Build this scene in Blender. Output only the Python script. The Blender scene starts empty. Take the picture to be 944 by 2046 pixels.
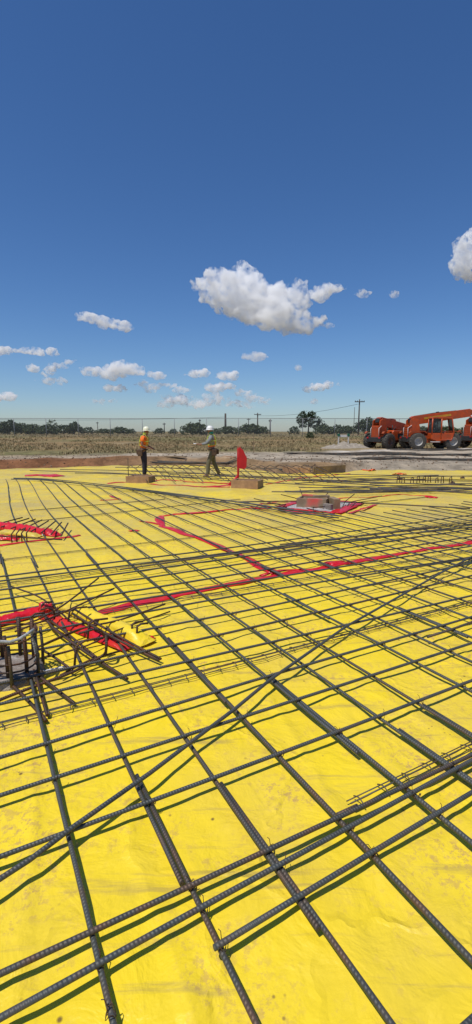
import bpy, bmesh, math, random
from mathutils import Vector, Matrix, noise
random.seed(7)
R = math.radians
C = bpy.context.scene.collection
sc = bpy.context.scene

# ------------------------------------------------------------------ calibration
F = 960.0; HY = 862.0; CX = 472.0; CY = 1023.0; H = 1.6
TH = math.atan((CY-HY)/F)
def ray(px, py):
    x = (px-CX)/F; y = -(py-CY)/F
    return Vector((x, math.cos(TH)+y*math.sin(TH), -math.sin(TH)+y*math.cos(TH)))
def P(px, py, z=0.0):
    """point of the place that lies at height z behind a point of the photograph"""
    d = ray(px, py); k = (z-H)/d.z
    return Vector((d.x*k, d.y*k, z))
def PD(px, dist, z=0.0):
    """point at distance dist (along Y) and height z, seen in column px"""
    dd = math.cos(TH)*dist + math.sin(TH)*(H-z)
    return Vector(((px-CX)/F*dd, dist, z))
AB = R(-28.5)
EB = Vector((math.sin(AB), math.cos(AB), 0)); EA = Vector((math.cos(AB), -math.sin(AB), 0))
def ST(px, py, z=0.0):
    p = P(px, py, z); return p.dot(EA), p.dot(EB)
def W(s, t, z=0.0):
    return EA*s + EB*t + Vector((0, 0, z))

# ------------------------------------------------------------------ materials
def nodes(m):
    m.use_nodes = True; nt = m.node_tree
    return nt, nt.nodes, nt.links, nt.nodes['Principled BSDF']
def ramp(N, cols):
    r = N.new('ShaderNodeValToRGB'); e = r.color_ramp.elements
    while len(e) < len(cols): e.new(.5)
    for i, (p, c) in enumerate(cols): e[i].position = p; e[i].color = (*c, 1)
    return r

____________

● Task
Repeat, exactly and in full, each line from the start of the data to the line that contains "sc = bpy.context.scene". Pictures do not go in.

● Output below
Build this scene in Blender. Output only the Python script. The Blender scene starts empty. Take the picture to be 944 by 2046 pixels.
import bpy, bmesh, math, random
from mathutils import Vector, Matrix, noise
random.seed(7)
R = math.radians
C = bpy.context.scene.collection
sc = bpy.context.scene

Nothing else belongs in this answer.